### WHAT THIS TASK INVOLVES
List the lines of this listing that hold the word "Blender".

** start EXCERPTED DATA **

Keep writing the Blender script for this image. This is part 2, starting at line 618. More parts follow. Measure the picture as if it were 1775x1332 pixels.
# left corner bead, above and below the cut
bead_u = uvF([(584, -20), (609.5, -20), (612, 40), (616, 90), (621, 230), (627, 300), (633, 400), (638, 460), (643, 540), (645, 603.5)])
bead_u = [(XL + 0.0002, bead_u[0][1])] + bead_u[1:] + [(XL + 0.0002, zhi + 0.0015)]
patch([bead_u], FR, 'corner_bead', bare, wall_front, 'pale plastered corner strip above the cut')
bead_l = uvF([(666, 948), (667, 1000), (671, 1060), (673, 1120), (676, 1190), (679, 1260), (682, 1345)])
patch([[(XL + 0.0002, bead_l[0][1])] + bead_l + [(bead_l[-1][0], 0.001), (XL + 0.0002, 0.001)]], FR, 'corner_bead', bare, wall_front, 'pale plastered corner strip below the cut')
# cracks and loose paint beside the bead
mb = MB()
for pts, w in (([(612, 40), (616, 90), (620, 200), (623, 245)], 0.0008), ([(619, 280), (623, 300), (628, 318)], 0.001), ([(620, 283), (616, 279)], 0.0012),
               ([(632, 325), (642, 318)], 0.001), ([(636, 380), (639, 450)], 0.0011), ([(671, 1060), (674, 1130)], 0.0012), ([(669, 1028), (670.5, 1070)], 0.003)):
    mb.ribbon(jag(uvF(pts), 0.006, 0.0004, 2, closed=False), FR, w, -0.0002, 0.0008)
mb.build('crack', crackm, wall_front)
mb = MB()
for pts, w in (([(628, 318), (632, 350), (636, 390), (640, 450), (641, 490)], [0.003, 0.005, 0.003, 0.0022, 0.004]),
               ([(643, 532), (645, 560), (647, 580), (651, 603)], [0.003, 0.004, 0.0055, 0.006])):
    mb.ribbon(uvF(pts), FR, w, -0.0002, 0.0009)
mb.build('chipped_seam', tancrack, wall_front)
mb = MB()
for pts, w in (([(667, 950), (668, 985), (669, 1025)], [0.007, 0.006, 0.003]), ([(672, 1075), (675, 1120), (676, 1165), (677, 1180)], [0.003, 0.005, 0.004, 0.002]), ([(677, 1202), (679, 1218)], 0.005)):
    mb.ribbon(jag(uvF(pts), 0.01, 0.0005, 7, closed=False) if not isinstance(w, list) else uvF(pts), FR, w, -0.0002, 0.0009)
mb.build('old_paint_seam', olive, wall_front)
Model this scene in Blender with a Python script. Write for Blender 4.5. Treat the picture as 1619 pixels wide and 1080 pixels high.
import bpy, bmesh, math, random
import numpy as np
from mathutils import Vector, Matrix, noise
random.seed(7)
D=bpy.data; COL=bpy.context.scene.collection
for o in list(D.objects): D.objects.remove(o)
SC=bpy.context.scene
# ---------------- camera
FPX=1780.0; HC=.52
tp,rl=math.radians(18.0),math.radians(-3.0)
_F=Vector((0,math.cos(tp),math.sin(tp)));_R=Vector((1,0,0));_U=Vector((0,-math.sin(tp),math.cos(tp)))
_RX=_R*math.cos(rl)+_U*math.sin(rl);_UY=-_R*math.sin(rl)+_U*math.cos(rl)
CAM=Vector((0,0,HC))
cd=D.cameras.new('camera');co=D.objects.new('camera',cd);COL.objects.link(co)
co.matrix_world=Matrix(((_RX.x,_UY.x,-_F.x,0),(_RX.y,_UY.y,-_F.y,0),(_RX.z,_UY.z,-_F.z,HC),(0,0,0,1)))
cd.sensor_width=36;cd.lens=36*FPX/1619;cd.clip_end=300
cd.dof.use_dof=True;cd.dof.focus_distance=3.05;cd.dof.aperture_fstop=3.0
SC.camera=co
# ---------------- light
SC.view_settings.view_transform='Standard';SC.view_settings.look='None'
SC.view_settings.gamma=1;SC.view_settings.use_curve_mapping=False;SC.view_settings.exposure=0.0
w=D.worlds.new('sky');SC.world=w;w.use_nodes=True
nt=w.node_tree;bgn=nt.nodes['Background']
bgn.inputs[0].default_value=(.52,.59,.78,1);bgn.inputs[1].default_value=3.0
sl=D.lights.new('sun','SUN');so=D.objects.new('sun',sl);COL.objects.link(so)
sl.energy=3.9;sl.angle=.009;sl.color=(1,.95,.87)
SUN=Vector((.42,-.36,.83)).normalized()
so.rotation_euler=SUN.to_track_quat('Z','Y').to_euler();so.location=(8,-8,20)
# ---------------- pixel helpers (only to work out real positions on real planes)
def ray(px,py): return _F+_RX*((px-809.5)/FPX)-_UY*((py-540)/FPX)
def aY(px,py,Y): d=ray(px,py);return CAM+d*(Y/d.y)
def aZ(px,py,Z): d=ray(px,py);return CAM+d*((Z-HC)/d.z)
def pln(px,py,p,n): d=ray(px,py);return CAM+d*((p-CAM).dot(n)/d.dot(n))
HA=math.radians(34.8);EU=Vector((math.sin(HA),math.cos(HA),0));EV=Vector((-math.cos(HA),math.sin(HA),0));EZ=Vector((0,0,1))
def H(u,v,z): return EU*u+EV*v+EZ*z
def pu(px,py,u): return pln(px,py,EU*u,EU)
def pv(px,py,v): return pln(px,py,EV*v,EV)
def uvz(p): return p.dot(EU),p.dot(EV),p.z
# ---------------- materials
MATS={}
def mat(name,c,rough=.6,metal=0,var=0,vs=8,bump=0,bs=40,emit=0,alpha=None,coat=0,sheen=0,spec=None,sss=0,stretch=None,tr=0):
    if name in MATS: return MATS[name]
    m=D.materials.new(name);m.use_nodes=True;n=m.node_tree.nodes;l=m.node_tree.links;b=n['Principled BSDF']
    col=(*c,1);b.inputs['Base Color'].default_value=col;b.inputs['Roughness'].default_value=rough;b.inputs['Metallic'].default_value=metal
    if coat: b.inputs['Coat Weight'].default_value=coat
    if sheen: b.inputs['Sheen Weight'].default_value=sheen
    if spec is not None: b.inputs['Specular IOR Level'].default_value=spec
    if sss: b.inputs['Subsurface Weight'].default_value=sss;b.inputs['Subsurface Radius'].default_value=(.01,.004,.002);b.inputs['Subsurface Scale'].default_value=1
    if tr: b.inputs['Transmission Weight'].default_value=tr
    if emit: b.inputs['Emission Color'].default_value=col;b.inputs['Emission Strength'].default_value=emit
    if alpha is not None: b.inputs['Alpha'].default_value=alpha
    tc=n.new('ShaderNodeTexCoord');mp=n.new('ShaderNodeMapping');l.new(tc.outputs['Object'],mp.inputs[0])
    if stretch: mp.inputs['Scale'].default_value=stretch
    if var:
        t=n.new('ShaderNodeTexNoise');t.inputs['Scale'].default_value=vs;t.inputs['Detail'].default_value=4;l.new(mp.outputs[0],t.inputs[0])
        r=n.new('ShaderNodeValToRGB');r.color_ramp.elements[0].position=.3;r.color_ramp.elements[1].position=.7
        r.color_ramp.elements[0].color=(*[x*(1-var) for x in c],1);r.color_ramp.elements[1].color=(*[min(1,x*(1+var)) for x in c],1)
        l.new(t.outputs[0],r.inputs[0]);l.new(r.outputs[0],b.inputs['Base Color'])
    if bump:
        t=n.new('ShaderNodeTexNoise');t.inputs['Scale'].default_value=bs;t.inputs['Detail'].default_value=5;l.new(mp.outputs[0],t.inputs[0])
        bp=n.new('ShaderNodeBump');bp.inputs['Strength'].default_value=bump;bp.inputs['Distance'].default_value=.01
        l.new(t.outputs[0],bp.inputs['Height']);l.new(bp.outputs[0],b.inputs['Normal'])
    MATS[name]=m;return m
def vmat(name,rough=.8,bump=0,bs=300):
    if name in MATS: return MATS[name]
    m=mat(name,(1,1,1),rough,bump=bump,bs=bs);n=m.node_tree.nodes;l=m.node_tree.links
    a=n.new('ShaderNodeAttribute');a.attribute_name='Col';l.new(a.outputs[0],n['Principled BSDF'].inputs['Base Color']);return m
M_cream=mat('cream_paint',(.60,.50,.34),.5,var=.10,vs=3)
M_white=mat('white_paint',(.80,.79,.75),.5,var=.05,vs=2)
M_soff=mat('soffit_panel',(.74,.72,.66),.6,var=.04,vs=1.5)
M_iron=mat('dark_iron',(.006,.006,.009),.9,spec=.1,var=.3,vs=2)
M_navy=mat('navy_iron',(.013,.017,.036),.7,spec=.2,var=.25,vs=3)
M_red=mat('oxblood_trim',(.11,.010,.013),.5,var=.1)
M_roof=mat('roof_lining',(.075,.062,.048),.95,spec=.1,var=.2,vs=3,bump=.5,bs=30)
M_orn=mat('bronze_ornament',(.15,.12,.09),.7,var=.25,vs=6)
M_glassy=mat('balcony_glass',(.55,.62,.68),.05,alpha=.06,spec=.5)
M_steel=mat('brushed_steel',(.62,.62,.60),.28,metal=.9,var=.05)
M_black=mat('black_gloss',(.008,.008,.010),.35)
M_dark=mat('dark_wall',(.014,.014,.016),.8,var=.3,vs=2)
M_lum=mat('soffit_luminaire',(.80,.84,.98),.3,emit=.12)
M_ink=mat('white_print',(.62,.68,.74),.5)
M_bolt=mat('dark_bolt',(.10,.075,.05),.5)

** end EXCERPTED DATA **

### OUTPUT
Keep writing the Blender script for this image. This is part 2, starting at line 618. More parts follow. Measure the picture as if it were 1775x1332 pixels.
Model this scene in Blender with a Python script. Write for Blender 4.5. Treat the picture as 1619 pixels wide and 1080 pixels high.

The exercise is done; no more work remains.